OUR HISTORY

  • From its first class, Southern Methodist University students have elected their peers to represent them to the faculty and administration. The Senate has operated under multiple constitutions and several names, including: Student Council, Student Caucus, Council of the Student's Association, and finally the SMU Student Senate.

    The Student Council began shortly after SMU opened its doors in 1915. The first president was Umphrey Lee, who later was elected the fourth President of SMU. In the early days, students voted for the usual positions of president, secretary and representatives, but they also voted for cheerleaders (until the 1970s) and editor of the student newspaper and Rotunda (until the 1960s).

    During the Depression, the Student Council twice voted to lower student activity fees and also used its voice to try to change policies to allow student dances to be held on campus. SMU held its first on-campus dance in 1940. During World War II, the Student Council raised $6,900 for War Bonds.

    The most notable changes to student governance and, in fact, all campus governance took place in 1970 with the creation of the University Assembly with faculty, student and administrative representatives. The University Assembly recommended student activity fees, planned university convocations, and established safety and security rules.

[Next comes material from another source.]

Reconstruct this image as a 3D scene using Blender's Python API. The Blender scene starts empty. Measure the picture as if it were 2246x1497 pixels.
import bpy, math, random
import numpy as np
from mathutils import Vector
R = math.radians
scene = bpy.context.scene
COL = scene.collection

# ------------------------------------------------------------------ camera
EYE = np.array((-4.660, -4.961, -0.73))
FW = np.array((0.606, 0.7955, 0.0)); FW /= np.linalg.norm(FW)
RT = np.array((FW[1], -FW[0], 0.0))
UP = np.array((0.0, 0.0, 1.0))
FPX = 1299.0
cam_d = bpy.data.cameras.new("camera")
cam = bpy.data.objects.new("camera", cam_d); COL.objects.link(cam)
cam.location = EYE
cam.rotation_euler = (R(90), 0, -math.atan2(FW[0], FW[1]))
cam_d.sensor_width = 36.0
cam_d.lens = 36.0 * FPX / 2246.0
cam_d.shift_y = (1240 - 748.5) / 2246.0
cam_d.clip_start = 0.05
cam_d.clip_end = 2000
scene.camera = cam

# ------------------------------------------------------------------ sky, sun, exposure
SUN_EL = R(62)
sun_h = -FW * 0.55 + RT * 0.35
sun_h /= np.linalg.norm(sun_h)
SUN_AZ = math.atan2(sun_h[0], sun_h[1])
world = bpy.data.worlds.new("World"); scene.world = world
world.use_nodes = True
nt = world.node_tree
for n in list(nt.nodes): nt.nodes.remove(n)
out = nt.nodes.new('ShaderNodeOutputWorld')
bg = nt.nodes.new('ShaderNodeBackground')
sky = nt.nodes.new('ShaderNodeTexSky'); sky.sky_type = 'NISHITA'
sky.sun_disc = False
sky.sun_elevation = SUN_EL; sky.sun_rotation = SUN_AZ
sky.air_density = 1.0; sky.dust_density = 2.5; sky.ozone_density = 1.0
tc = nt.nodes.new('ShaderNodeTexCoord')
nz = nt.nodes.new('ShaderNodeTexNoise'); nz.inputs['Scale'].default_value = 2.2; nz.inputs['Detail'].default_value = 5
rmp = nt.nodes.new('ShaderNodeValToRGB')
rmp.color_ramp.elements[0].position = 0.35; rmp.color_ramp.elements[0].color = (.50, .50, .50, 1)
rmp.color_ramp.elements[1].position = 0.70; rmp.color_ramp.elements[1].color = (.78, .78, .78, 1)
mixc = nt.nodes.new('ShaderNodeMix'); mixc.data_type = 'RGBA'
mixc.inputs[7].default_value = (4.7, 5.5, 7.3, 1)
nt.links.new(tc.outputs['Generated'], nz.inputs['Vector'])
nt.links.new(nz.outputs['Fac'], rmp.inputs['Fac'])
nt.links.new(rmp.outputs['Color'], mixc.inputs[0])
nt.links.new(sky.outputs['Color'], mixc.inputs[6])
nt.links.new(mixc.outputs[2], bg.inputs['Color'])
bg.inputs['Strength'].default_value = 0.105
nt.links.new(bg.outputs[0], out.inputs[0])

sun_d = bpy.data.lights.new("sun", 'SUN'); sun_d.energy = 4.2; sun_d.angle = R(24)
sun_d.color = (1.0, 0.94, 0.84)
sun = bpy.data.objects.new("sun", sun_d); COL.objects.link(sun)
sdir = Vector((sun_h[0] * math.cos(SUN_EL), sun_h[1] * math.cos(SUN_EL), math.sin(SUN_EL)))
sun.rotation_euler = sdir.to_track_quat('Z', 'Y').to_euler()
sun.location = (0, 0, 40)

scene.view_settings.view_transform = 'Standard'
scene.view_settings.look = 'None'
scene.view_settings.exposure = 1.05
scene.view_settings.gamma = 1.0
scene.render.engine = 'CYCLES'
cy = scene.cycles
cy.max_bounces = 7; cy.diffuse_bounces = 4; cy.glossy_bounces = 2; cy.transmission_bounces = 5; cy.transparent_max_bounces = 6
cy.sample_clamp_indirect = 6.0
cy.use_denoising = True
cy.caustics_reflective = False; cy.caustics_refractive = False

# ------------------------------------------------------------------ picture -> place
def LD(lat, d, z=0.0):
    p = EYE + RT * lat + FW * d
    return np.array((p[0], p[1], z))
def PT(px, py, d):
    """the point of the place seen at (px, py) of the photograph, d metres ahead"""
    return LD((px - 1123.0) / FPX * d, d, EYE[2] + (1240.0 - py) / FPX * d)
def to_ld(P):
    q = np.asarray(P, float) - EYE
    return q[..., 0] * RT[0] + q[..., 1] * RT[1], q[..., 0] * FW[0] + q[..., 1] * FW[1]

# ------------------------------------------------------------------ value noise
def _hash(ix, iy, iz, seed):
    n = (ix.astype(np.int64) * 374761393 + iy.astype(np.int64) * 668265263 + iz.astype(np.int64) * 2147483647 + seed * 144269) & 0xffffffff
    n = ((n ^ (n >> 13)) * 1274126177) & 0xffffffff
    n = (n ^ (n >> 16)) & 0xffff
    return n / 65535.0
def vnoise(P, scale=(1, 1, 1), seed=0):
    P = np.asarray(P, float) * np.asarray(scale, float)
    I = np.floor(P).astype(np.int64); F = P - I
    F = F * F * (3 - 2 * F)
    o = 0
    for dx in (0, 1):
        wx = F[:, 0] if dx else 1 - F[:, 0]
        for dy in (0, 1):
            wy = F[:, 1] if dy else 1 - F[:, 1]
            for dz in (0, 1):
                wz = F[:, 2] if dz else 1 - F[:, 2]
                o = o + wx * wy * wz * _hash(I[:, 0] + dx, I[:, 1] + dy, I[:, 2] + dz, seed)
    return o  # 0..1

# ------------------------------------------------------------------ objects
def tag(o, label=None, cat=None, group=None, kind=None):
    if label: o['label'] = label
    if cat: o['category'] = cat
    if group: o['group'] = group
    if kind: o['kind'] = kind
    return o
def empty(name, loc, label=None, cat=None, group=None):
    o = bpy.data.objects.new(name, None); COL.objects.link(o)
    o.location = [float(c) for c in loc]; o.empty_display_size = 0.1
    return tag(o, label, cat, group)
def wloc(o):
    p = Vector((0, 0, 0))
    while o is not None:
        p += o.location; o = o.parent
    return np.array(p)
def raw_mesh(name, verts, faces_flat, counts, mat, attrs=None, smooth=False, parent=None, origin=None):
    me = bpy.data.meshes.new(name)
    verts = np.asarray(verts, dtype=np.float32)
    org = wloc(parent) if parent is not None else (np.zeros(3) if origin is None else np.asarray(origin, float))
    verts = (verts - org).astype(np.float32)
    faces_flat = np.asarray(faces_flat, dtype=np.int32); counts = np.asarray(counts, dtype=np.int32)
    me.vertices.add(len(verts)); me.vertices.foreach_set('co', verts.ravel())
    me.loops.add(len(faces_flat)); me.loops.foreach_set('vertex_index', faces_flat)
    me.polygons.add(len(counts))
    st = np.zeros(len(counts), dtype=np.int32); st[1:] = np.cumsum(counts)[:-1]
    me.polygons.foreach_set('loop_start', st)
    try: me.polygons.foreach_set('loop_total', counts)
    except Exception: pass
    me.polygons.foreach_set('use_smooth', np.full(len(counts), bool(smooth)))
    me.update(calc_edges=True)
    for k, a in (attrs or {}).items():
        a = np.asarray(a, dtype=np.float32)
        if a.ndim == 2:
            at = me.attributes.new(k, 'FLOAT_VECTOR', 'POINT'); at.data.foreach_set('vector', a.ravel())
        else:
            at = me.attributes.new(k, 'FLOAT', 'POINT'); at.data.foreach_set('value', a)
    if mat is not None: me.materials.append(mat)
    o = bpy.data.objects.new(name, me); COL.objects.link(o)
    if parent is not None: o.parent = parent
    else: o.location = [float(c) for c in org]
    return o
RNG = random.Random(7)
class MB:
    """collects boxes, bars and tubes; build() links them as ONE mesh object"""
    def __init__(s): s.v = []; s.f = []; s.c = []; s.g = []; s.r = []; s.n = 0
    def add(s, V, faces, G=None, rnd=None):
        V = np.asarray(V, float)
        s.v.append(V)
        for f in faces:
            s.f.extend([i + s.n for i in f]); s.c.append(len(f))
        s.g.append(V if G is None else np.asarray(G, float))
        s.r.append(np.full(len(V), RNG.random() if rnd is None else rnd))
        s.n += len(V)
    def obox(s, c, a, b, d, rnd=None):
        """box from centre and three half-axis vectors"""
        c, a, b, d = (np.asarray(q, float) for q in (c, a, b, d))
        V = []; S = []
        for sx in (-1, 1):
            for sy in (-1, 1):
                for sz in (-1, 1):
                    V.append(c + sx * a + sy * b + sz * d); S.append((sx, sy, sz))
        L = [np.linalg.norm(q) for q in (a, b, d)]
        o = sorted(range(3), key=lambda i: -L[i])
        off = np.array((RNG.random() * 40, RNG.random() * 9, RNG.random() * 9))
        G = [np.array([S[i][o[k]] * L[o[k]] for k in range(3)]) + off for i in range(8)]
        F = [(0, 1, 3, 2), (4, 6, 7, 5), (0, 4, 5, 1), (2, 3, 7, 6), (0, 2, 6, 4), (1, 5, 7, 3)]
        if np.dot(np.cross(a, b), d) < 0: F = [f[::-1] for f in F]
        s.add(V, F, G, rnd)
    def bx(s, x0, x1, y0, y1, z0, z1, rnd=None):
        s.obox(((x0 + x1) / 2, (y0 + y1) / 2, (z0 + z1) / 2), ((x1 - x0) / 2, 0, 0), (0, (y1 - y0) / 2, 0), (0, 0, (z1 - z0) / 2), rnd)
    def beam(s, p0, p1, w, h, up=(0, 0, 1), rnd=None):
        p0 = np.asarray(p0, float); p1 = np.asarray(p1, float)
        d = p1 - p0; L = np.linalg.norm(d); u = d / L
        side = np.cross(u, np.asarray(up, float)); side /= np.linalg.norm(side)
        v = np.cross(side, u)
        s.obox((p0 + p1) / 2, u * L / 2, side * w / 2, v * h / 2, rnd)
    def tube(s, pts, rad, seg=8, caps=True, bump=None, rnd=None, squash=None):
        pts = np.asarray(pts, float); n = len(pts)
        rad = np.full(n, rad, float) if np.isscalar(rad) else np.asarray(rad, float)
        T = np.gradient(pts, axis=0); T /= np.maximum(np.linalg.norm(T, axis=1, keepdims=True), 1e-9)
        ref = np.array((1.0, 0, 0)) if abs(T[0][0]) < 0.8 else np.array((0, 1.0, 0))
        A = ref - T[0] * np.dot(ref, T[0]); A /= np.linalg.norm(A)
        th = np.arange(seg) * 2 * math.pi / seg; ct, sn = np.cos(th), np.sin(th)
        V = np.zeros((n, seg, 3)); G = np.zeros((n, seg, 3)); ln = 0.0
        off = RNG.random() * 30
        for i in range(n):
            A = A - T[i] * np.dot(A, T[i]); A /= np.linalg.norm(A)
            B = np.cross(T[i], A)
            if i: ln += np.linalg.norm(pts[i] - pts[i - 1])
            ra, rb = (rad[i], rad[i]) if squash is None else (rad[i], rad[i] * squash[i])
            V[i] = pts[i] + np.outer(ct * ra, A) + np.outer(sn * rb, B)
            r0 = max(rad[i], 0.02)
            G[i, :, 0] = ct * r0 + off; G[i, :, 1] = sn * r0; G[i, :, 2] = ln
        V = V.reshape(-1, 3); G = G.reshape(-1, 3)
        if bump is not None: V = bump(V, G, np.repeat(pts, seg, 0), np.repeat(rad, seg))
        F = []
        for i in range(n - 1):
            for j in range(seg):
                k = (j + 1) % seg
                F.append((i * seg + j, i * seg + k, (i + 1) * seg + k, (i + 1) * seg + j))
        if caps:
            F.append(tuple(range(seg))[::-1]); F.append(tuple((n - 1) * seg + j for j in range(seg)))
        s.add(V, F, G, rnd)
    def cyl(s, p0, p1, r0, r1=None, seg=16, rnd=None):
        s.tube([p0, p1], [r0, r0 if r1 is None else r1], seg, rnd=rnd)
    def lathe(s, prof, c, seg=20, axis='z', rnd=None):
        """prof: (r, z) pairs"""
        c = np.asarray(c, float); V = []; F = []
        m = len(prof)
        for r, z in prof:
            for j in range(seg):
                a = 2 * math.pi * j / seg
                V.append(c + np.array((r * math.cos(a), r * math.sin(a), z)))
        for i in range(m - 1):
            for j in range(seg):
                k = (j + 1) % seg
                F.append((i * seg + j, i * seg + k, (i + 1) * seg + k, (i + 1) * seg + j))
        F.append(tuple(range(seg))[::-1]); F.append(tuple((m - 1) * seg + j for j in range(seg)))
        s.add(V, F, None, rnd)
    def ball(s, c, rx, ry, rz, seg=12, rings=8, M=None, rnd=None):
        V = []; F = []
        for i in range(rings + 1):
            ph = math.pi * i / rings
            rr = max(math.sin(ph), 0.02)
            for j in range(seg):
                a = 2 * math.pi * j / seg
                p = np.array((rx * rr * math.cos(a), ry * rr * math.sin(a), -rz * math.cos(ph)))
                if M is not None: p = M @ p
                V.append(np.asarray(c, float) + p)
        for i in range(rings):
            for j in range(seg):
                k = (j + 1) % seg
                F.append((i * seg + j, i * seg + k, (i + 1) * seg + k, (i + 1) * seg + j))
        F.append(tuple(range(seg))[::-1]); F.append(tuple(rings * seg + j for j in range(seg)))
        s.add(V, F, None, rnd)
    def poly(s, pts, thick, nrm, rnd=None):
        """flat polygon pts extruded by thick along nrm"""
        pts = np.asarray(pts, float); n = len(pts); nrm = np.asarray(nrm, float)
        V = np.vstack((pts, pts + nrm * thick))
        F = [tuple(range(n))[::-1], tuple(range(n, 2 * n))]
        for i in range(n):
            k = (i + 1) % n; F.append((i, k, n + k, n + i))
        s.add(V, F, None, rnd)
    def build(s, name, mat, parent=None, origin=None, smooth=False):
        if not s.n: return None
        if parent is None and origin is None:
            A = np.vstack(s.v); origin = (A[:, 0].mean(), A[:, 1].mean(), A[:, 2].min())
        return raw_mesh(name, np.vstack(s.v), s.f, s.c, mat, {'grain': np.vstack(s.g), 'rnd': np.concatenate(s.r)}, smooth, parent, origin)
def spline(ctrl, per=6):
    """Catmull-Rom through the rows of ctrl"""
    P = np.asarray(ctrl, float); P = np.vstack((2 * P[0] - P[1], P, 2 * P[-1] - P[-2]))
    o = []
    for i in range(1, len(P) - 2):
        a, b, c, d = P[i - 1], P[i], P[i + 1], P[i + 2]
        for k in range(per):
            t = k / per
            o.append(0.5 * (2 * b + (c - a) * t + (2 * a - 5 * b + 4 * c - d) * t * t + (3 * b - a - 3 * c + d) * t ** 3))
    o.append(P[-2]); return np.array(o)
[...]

During the 1970s, the Student Senate fought for continued "shared governance" through various petitions to the University President and Board of Trustees—especially concerning the forced resignation of University President Hardin in 1974.

    From the 1980s until 2007, the Student Senate has

    • Created a standing committee for Faculty evaluations

    • Established the student Senate Scholarship Endowment Fund

    • Voted to fund campus-wide call boxes and established a fund for taxi service

    • Established a formal liaison between the Student Senate and the board of Governors

    • Debated fervently over the recognition of GLSSO (Gay/Lesbian Student Support Organization) and after several years voted to give recognition to this group

    • Established recycling programs

    • Proposed and funded "Three Weeks for Relief" campaign assisting students displaced by Hurricane Katrina.